Solo para poner un ejemplo bastará recordar cómo con pocas horas de diferencia en un mismo día, el viernes 1º, acarició oídos rancios con su ofensiva desopilante, banal y con olor a naftalina hacia entrañables personajes de dibujos animados norteamericanos amados a nivel planetario, y un rato después mantenía una cordial conferencia telefónica con el presidente Donald Trump.
Es el enorme desafío del tiempo histórico en que le tocará gobernar: un mundo multipolar hiperconectado que amenaza con saltarle la térmica en cualquier momento, conformado por sociedades empoderadas y con una paciencia cada vez más limitada hacia excesos e inoperancias de las castas políticas dirigentes.
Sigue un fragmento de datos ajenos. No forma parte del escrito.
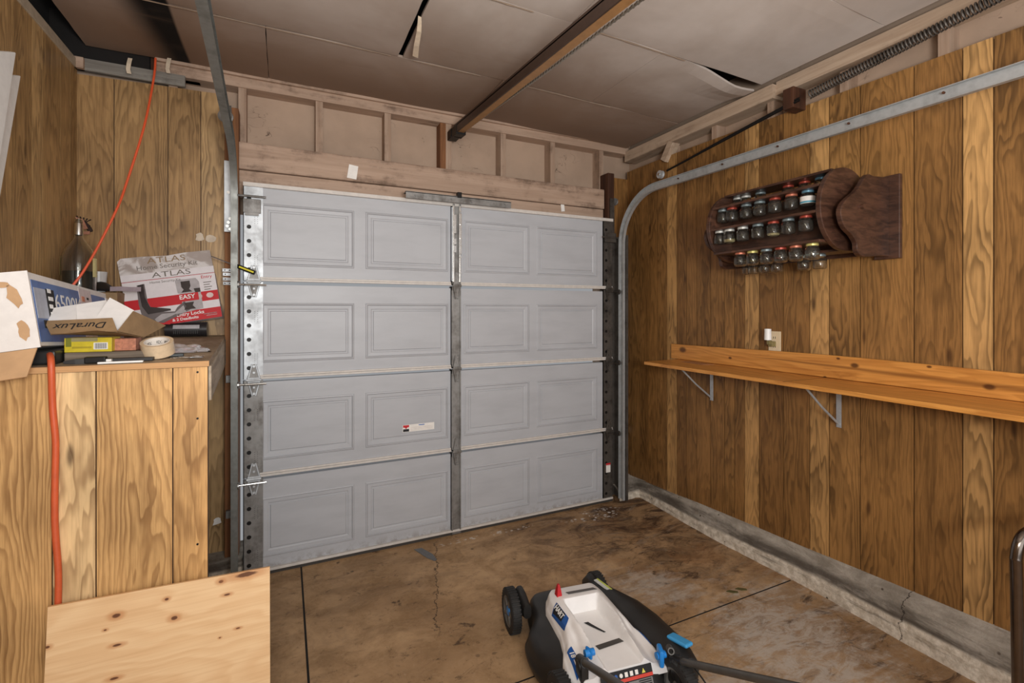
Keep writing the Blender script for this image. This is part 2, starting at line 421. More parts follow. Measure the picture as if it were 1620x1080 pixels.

Por eso deberá procurar ser más pragmático que dogmático.
Tiene dos antecesores en los que puede inspirarse: uno, el propio fundador de su partido, Juan Domingo Perón, en su última y breve presidencia, cuando declaró laborable el 17 de octubre y modificó el apotegma partidario "Para un peronista no hay nada mejor que otro peronista" por el más integrador "Para un argentino no hay nada mejor que otro argentino". Ese Perón, que buscaba la unidad nacional, se abrazaba con el líder radical Ricardo Balbín, a quien había mandado a encarcelar en los años 50, y que hasta hubiese querido como candidato a vicepresidente, en vez de a su esposa, Isabel Martínez, que terminó reemplazándolo a su muerte en un tobogán de violencia e inflación que desembocó en el cruento golpe militar de 1976.
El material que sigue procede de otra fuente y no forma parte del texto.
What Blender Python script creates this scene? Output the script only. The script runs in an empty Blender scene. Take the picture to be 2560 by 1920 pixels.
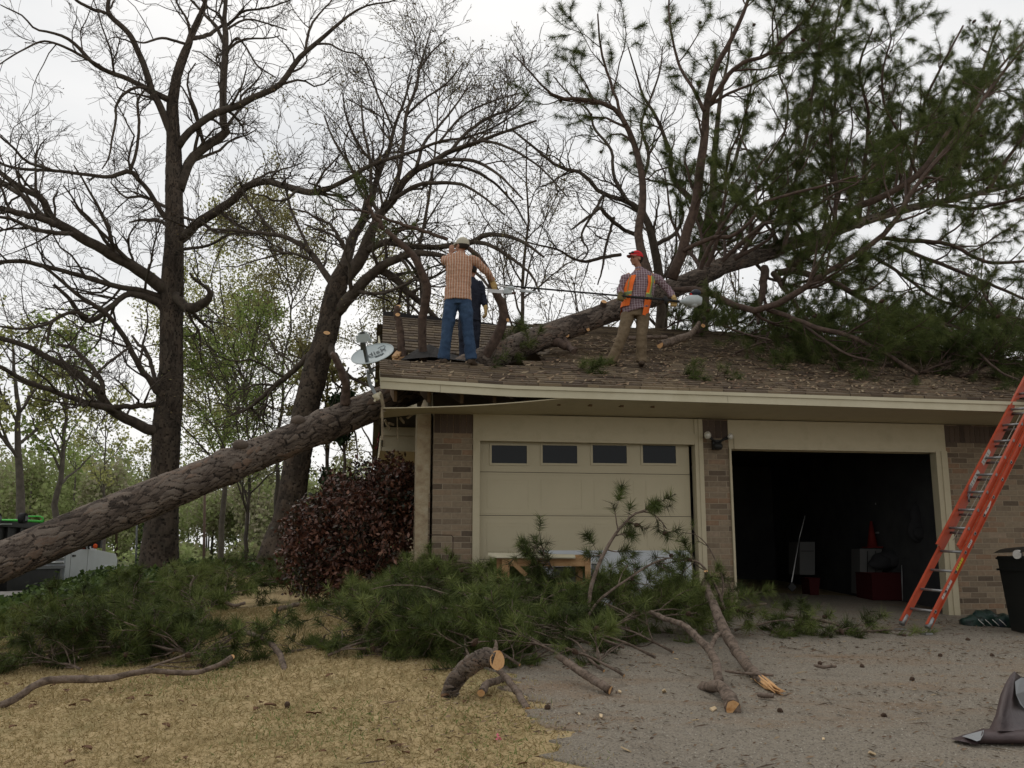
import bpy, bmesh, math, random
import numpy as np
from mathutils import Vector, Matrix

S = bpy.context.scene
COL = S.collection
# ------------------------------------------------------------------ camera
EY = 1.6                                   # eye height over the ground under the camera
FPX = 2325.0; PITCH = math.radians(10.35)  # focal length in photo pixels, upward tilt
cam = bpy.data.cameras.new('camera'); cam.sensor_width = 36.0
cam.lens = FPX * 36.0 / 2560.0; cam.clip_start = 0.1; cam.clip_end = 2000
camo = bpy.data.objects.new('camera', cam); COL.objects.link(camo)
camo.location = (0, 0, EY); camo.rotation_euler = (math.pi / 2 + PITCH, 0, 0)
S.camera = camo
# ------------------------------------------------------------------ sky, sun, exposure
S.view_settings.view_transform = 'Standard'; S.view_settings.look = 'None'
S.view_settings.exposure = 0.0; S.view_settings.gamma = 1.0
SUN_EL, SUN_AZ = math.radians(52), math.radians(-35)      # azimuth measured from +Y towards +X
W = bpy.data.worlds.new('World'); S.world = W; W.use_nodes = True
nt = W.node_tree; N = nt.nodes; L = nt.links; N.clear()
o_ = N.new('ShaderNodeOutputWorld')
sky = N.new('ShaderNodeTexSky'); sky.sky_type = 'NISHITA'; sky.sun_disc = False
sky.sun_elevation = SUN_EL; sky.sun_rotation = SUN_AZ
bg = N.new('ShaderNodeBackground'); bg.inputs['Strength'].default_value = 0.1
L.new(sky.outputs[0], bg.inputs['Color'])
tc = N.new('ShaderNodeTexCoord'); mp = N.new('ShaderNodeMapping'); mp.inputs['Scale'].default_value = (1.2, 1.2, 3.2)
nz = N.new('ShaderNodeTexNoise'); nz.inputs['Scale'].default_value = 1.6; nz.inputs['Detail'].default_value = 5
L.new(tc.outputs['Generated'], mp.inputs[0]); L.new(mp.outputs[0], nz.inputs['Vector'])
rp = N.new('ShaderNodeValToRGB'); rp.color_ramp.elements[0].position = .36; rp.color_ramp.elements[1].position = .62
rp.color_ramp.elements[0].color = (.82, .83, .84, 1); rp.color_ramp.elements[1].color = (1.05, 1.035, 1.01, 1)
L.new(nz.outputs['Fac'], rp.inputs[0])
bg2 = N.new('ShaderNodeBackground'); bg2.inputs['Strength'].default_value = 1.0
sxyz = N.new('ShaderNodeSeparateXYZ'); L.new(tc.outputs['Generated'], sxyz.inputs[0])
gr = N.new('ShaderNodeMapRange'); gr.inputs[1].default_value = -.6; gr.inputs[2].default_value = .5; gr.inputs[3].default_value = .85; gr.inputs[4].default_value = 1.0
L.new(sxyz.outputs['Y'], gr.inputs[0]); L.new(gr.outputs[0], bg2.inputs['Strength'])      # the overcast is brightest towards the hidden sun
L.new(rp.outputs[0], bg2.inputs['Color'])
mx = N.new('ShaderNodeMixShader'); mx.inputs[0].default_value = .96
L.new(bg.outputs[0], mx.inputs[1]); L.new(bg2.outputs[0], mx.inputs[2]); L.new(mx.outputs[0], o_.inputs[0])
sl = bpy.data.lights.new('sun', 'SUN'); sl.energy = 0.7; sl.angle = math.radians(35); sl.color = (1, .93, .82)
so = bpy.data.objects.new('sun', sl); COL.objects.link(so)
sd = Vector((math.sin(SUN_AZ) * math.cos(SUN_EL), math.cos(SUN_AZ) * math.cos(SUN_EL), math.sin(SUN_EL)))
so.rotation_euler = sd.to_track_quat('Z', 'Y').to_euler(); so.location = (0, 0, 30)

# ------------------------------------------------------------------ picture -> place
CT, ST = math.cos(PITCH), math.sin(PITCH)
def ray(px, py):
    u = (px - 1280.0) / FPX; v = (960.0 - py) / FPX
    return np.array([u, CT - v * ST, ST + v * CT])
def P(px, py, D):
    r = ray(px, py); p = r * (D / r[1]); p[2] += EY; return p
def F1(X, Y): return X / 1.728125, Y / 1.728125
def F2(X, Y): return 1280 + X / 1.728125, Y / 1.728125
def F3(X, Y): return X / 1.728125, 900 + Y / 1.728125
def F4(X, Y): return 1280 + X / 1.728125, 960 + Y / 1.728125
def F5(X, Y): return 1160 + X / 2.765, 1250 + Y / 2.765
def lerp(a, b, t): return a + (b - a) * t
def sm(a, b, x):
    t = np.clip((np.asarray(x, float) - a) / (b - a), 0, 1); return t * t * (3 - 2 * t)

# terrain height (world z)
_cy = np.array([-30., 0, 5, 10, 14, 17, 21, 24, 400]); _cx = np.array([-9., -7, -7, -7.3, -7.8, -8.3, -9.1, -9.6, -9.6])
_cz = np.array([-1.7, -1.62, -1.42, -1.15, -.98, -.8, -.55, -.42, -.42])
_yy = np.array([-30., 0, 12.3, 22, 30, 400]); _yz = np.array([-1.7, -1.6, -.65, -.12, -.15, -.15])
def G(x, y):
    x = np.asarray(x, float); y = np.asarray(y, float)
    zc = np.interp(y, _cy, _cz); xc = np.interp(y, _cy, _cx); zr = np.interp(y, _yy, _yz)
    t = np.clip((x - xc) / (-1.0 - xc), 0, 1)
    z = zc + (zr - zc) * t
    z = z - .038 * np.clip(x + 1, 0, 14) * np.clip(y / 12.3, 0, 1)
    z = z + .02 * np.sin(x * 1.3 + .4) * np.sin(y * 1.1 + 1) * (x < -1.2) + .008 * np.sin(x * 2.7) * np.cos(y * 2.1)
    m = sm(-2.6, 0, x - xc) * sm(-38, -29, -y)
    low = np.interp(y, [-30, 35, 60, 100, 170, 320], [-1.35, -1.32, -1.12, -.82, -.5, -.3])
    z = low + (z - low) * m
    return z + EY
def gpt(px, py, lift=0.0):
    r = ray(px, py); lo, hi = 3.0, 150.0
    Ds = np.concatenate([np.arange(3, 40, .05), np.arange(40, 150, .5)])
    for D in Ds:
        q = r * (D / r[1])
        if q[2] + EY <= float(G(q[0], q[1])) + lift: return np.array([q[0], q[1], float(G(q[0], q[1])) + lift])
    q = r * (100 / r[1]); return np.array([q[0], q[1], float(G(q[0], q[1]))])

# ------------------------------------------------------------------ materials
def _n(m, t): return m.node_tree.nodes.new(t)
def mat(name, col, rough=.8, cols=None, nscale=6.0, bump=0.0, bscale=30.0, spec=.3, metal=0.0, tone=None, detail=4, stretch=(1, 1, 1),
        alpha=1.0, trans=0.0, coord='Object', two=None, leaf=0.0):
    """cols: list of colours mixed by noise; tone: list of colours picked by the face attribute 'tone'"""
    m = bpy.data.materials.new(name); m.use_nodes = True
    b = m.node_tree.nodes['Principled BSDF']; lk = m.node_tree.links.new
    b.inputs['Roughness'].default_value = rough; b.inputs['Metallic'].default_value = metal
    b.inputs['Specular IOR Level'].default_value = spec; b.inputs['Base Color'].default_value = (*col, 1)
    tcn = _n(m, 'ShaderNodeTexCoord'); mpn = _n(m, 'ShaderNodeMapping'); mpn.inputs['Scale'].default_value = stretch
    lk(tcn.outputs[coord], mpn.inputs[0])
    c_out = None
    def ramp(cs):
        r = _n(m, 'ShaderNodeValToRGB'); e = r.color_ramp.elements
        n = len(cs)
        while len(e) < n: e.new(.5)
        for i, c in enumerate(cs):
            e[i].position = i / (n - 1); e[i].color = (*c, 1)
        return r
    if cols:
        nn = _n(m, 'ShaderNodeTexNoise'); nn.inputs['Scale'].default_value = nscale; nn.inputs['Detail'].default_value = detail
        nn.inputs['Roughness'].default_value = .65
        lk(mpn.outputs[0], nn.inputs['Vector'])
        mr = _n(m, 'ShaderNodeMapRange'); mr.inputs[1].default_value = .3; mr.inputs[2].default_value = .7
        lk(nn.outputs['Fac'], mr.inputs[0])
        r = ramp(cols); lk(mr.outputs[0], r.inputs[0]); c_out = r.outputs[0]
    if tone:
        at = _n(m, 'ShaderNodeAttribute'); at.attribute_name = 'tone'
        r = ramp(tone); lk(at.outputs['Fac'], r.inputs[0])
        if c_out is not None:
            mm = _n(m, 'ShaderNodeMixRGB'); mm.blend_type = 'MULTIPLY'; mm.inputs[0].default_value = 1
            lk(c_out, mm.inputs[1]); lk(r.outputs[0], mm.inputs[2]); c_out = mm.outputs[0]
        else: c_out = r.outputs[0]
    if c_out is not None: lk(c_out, b.inputs['Base Color'])
    if bump:
        bn = _n(m, 'ShaderNodeTexNoise'); bn.inputs['Scale'].default_value = bscale; bn.inputs['Detail'].default_value = 6
        lk(mpn.outputs[0], bn.inputs['Vector'])
        bp = _n(m, 'ShaderNodeBump'); bp.inputs['Strength'].default_value = 1.0; bp.inputs['Distance'].default_value = bump
        lk(bn.outputs['Fac'], bp.inputs['Height']); lk(bp.outputs[0], b.inputs['Normal'])
    if leaf:
        tr = _n(m, 'ShaderNodeBsdfTranslucent'); ms = _n(m, 'ShaderNodeMixShader'); ms.inputs[0].default_value = leaf
        src = b.inputs['Base Color'].links[0].from_socket if b.inputs['Base Color'].links else None
        if src: lk(src, tr.inputs['Color'])
        else: tr.inputs['Color'].default_value = (*col, 1)
        out = m.node_tree.nodes['Material Output']; lk(b.outputs[0], ms.inputs[1]); lk(tr.outputs[0], ms.inputs[2]); lk(ms.outputs[0], out.inputs[0])
    if trans: b.inputs['Transmission Weight'].default_value = trans
    return m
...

El otro estadista que debería inspirarlo aún más es Raúl Alfonsín, bajo cuya administración Fernández dio sus primeros pasos en la función pública. Al menos lo estuvo invocando en algunas tribunas hace algunos días. Ojalá no haya sido en vano. Aunque luego tuvo una semana en la que estuvo más volcado a contentar a sus clientes internos más radicalizados durante su visita a México y anteayer a la CGT, donde reivindicó, entre otros dirigentes gremiales históricos, a Saúl Ubaldini, autor de nada menos que trece paros contra Alfonsín.
Aquel 10 de diciembre de 1983 cuando asumió el poder el presidente radical tuvo un sabor muy especial porque dejaba atrás una dictadura militar que -no lo sabíamos entonces-, afortunadamente, sería la última. Por lo tanto, un doble hito digno de ser recordado por los libros de historia. Este 10 de diciembre, que llegará dentro de un mes, también podría significar otro doble suceso que beneficiará al sistema: por un lado, romper el maleficio que no lograron evitar Yrigoyen, Frondizi, Illia, Alfonsín y De la Rúa al no poder completar sus mandatos. Macri tiene la línea de llegada a la vista. Pero hay algo más: si Fernández quiere realmente honrar a Alfonsín, la conformación del nuevo Congreso le dará una excelente oportunidad de demostrar cuán cerca del padre de la democracia se ubica, si alienta un diálogo sin asperezas, o cuán lejos, si prefiere agitar discordias y agrietadas chicanas. Hay una tarea más para Fernández si quiere lucirse realmente a lo grande: republicanizar al peronismo.